Additionally, Harrup said the minimum wage increase could increase program costs in a rippling effect, causing more hard choices down the line.

“Vendors would likely pass along their operational increases to us when there is little opportunity for us to secure additional funds,” she said. “For example, the cost to provide a warm place to stay at an affordable motel for individuals seeking assistance through the homeless prevention program could jump substantially as motel payrolls increase. This matters because we simply would not be able to serve as many homeless individuals and families. This is just one example, but it could have an impact on services ranging from job training opportunities for seniors to assisting those already mired in poverty with a past due electric bill.”

Harrup said STEPS currently has no plans to reapply for a 14c certificate, stating that its employees with disabilities work hard and should be paid fairly.

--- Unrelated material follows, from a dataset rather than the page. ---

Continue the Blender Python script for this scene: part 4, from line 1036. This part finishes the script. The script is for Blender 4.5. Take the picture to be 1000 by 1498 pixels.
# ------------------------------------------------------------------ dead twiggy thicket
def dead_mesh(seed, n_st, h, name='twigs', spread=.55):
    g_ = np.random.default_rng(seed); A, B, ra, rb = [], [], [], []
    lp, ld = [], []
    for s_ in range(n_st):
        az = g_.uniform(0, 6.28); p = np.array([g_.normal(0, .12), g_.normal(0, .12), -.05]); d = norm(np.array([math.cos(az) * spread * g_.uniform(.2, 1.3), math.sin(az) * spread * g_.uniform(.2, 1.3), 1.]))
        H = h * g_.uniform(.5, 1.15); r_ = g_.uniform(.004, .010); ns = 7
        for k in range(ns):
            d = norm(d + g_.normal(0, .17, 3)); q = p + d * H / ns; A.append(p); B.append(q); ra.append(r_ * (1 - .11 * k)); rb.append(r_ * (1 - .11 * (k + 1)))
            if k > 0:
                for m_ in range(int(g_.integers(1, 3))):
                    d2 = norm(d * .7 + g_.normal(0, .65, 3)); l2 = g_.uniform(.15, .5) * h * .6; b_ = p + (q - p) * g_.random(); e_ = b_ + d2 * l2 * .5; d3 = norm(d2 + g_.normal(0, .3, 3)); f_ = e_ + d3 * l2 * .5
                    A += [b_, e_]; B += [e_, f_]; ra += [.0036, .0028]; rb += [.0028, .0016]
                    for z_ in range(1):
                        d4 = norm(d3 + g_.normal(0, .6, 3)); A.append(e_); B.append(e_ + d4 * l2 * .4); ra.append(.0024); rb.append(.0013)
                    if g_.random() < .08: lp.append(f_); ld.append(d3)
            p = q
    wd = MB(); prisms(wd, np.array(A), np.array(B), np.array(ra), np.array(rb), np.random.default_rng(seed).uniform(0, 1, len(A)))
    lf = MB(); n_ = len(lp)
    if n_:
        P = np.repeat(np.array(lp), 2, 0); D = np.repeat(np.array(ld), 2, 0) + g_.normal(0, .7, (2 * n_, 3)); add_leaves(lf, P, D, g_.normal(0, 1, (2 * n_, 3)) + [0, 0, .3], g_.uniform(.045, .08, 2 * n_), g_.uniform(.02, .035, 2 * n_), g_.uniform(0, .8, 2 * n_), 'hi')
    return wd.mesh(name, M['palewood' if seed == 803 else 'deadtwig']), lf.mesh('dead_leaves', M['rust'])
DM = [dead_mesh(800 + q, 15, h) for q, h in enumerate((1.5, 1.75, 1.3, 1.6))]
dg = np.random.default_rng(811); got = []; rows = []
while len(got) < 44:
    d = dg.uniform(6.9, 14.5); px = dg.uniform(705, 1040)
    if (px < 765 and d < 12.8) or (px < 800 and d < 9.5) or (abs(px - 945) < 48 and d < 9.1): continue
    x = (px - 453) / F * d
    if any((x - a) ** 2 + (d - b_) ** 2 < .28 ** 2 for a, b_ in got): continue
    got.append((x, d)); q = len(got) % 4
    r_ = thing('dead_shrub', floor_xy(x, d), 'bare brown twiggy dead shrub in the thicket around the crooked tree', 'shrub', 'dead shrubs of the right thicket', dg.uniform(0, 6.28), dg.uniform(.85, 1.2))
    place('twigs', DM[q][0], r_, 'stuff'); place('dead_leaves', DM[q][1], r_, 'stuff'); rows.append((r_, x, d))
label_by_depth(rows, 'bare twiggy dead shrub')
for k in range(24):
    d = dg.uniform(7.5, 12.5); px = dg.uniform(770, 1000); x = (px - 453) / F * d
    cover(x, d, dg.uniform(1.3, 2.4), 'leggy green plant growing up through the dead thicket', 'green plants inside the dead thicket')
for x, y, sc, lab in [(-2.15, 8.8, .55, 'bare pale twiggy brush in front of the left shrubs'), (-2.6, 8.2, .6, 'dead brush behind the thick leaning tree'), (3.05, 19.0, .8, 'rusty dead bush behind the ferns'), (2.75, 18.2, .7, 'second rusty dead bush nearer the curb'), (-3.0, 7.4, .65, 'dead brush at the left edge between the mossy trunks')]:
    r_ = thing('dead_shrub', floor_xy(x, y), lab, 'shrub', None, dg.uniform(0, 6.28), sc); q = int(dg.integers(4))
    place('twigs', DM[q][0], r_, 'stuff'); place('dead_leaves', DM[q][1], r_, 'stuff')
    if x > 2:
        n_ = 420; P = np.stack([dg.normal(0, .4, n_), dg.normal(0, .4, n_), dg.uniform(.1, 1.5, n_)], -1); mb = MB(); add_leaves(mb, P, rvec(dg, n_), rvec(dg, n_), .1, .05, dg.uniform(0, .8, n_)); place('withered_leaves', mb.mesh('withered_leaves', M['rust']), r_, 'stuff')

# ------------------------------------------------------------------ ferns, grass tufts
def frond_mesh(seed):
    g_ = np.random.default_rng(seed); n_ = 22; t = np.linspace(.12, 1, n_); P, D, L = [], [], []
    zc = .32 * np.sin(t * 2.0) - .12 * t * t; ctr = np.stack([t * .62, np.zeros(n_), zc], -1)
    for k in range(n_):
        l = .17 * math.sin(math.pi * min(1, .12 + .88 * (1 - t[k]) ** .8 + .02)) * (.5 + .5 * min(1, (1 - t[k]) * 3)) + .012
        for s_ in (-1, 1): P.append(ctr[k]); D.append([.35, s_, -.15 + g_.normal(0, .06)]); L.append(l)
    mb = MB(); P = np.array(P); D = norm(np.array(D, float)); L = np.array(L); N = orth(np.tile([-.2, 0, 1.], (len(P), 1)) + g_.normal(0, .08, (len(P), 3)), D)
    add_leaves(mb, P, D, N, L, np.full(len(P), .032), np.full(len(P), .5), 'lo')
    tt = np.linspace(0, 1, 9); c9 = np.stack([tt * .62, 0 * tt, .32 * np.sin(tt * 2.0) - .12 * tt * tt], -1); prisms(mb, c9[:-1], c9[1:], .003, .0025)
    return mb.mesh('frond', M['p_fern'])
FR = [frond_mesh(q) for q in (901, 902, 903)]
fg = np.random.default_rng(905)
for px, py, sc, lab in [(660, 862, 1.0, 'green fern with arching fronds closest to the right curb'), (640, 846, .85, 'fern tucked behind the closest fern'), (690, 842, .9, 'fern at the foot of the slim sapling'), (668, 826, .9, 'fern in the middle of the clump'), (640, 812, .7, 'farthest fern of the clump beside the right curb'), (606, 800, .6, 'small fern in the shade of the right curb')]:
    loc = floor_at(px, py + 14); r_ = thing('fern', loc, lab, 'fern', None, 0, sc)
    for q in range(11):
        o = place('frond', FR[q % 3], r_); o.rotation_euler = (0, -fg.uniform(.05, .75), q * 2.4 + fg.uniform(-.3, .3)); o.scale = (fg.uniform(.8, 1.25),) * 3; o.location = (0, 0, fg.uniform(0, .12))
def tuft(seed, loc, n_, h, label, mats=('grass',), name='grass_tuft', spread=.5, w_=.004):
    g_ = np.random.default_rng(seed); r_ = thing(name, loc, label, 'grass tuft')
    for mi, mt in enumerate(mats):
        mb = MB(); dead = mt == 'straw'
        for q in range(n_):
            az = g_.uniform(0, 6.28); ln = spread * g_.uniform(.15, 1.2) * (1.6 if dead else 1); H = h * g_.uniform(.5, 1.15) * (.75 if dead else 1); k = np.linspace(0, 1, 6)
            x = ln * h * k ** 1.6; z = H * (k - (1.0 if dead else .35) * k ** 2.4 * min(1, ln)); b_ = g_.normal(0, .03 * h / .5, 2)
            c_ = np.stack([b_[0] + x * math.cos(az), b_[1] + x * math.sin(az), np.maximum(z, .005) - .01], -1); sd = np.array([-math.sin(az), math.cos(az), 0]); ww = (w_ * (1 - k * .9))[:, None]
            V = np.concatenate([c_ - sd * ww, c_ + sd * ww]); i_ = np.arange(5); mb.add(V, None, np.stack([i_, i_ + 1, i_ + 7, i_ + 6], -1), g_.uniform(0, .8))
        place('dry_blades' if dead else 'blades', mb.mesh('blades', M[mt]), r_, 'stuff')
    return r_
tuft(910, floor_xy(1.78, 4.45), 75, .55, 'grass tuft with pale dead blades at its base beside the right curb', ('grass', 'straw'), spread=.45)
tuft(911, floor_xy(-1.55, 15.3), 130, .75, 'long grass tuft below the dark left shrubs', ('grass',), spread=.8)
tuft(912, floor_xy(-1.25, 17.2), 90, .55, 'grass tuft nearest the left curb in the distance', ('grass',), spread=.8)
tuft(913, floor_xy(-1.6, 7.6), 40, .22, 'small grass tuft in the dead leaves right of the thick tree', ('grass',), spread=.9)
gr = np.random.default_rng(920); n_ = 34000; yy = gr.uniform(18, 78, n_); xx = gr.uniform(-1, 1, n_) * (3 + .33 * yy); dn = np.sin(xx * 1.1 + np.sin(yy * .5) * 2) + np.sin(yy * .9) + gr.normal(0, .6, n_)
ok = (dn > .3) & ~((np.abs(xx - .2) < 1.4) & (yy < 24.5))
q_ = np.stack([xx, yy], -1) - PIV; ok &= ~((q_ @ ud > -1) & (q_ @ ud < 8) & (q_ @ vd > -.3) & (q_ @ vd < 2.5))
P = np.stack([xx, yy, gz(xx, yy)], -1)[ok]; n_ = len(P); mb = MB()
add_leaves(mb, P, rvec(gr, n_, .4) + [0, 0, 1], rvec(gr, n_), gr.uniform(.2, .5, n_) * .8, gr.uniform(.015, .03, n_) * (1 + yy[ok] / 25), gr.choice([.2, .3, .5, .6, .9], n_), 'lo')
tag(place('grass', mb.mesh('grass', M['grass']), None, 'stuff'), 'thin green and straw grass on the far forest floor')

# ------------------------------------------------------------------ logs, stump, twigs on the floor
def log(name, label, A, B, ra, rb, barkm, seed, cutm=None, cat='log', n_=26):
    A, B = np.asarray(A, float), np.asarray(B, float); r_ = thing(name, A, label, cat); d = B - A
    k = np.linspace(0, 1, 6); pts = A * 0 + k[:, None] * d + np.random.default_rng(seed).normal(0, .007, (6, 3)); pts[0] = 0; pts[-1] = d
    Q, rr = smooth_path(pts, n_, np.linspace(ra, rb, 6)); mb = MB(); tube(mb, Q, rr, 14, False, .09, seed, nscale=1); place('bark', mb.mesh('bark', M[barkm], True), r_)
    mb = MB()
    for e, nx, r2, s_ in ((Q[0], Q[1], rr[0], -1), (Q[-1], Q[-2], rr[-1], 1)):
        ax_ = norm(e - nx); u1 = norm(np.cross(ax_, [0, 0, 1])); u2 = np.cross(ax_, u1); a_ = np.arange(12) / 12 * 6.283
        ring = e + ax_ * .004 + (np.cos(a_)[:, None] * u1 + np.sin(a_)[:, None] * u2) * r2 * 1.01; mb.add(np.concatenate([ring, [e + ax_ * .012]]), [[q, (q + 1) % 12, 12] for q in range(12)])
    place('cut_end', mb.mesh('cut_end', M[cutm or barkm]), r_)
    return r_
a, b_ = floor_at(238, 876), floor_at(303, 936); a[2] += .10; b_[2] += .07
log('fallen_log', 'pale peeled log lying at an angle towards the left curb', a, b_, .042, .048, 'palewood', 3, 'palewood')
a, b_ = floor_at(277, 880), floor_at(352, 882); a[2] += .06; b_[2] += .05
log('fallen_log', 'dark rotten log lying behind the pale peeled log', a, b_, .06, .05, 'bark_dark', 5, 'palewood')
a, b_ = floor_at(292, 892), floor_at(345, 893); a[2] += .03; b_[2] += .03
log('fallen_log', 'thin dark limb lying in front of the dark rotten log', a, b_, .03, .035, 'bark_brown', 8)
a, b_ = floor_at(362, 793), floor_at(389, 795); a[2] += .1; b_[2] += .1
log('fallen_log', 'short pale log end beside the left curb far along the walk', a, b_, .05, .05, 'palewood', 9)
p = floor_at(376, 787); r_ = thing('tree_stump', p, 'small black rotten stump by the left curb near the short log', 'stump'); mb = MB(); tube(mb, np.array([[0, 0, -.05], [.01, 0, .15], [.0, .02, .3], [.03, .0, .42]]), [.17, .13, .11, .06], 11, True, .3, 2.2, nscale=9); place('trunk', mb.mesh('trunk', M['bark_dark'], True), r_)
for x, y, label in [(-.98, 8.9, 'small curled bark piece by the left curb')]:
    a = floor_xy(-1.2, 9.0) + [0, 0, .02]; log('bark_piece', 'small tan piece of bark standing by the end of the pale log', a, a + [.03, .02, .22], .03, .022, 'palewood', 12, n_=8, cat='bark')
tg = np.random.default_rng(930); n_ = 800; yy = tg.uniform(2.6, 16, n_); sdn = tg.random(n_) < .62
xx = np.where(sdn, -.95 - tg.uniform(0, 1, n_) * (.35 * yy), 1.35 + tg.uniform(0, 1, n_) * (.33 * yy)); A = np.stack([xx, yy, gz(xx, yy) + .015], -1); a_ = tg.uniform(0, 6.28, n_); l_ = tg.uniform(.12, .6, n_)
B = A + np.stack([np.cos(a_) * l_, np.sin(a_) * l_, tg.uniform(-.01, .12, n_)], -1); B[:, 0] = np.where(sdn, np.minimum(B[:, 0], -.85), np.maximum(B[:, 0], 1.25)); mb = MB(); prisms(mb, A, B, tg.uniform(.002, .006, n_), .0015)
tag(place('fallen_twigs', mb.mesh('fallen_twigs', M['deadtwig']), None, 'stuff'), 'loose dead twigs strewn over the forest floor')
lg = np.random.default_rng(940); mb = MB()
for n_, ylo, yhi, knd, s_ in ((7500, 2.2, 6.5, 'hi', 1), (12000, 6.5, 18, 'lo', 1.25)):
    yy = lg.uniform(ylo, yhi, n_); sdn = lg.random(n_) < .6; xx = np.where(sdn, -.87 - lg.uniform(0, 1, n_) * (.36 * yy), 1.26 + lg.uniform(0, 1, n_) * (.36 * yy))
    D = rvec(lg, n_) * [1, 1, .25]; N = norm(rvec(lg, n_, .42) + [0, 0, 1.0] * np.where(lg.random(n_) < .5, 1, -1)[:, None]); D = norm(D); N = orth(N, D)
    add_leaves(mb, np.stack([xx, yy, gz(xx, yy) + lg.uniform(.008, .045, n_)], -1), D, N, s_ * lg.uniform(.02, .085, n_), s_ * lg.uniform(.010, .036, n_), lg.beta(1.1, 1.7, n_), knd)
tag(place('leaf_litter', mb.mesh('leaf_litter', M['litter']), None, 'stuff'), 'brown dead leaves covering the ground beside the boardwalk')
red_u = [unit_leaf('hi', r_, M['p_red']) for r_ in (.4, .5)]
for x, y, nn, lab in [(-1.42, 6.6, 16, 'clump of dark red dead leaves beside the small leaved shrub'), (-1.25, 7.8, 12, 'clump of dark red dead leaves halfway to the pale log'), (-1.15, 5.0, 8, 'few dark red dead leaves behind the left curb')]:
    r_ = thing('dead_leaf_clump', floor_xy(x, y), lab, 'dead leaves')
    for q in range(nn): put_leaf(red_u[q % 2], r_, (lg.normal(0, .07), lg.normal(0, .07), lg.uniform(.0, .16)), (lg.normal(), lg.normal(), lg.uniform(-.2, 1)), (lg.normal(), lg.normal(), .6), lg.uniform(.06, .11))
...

She also acknowledged the 14c certificate is under attack at the federal level and may not be available through the Department of Labor for much longer.

Harrup agreed the “phase-in” approach to Virginia’s minimum wage increase will make adjustment easier for employers, although it will not eliminate the eventual tough choices that have to be made.

Despite her concerns, Harrup stressed her belief that for any citizen, disabled or not, who is earning minimum wage and working 40 hours a week, it is not acceptable for that individual to have to live at or below the poverty level.

“I want to be clear we understand that many in our community are underpaid and are struggling to make ends meet. We see you through the programs we provide. We at STEPS are committed to doing the very best possible to serve our communities and our employees. It is why we are here — to help our brothers and sisters overcome poverty barriers and give them the best chance to succeed. We will continue this mission with whatever resources we have available.”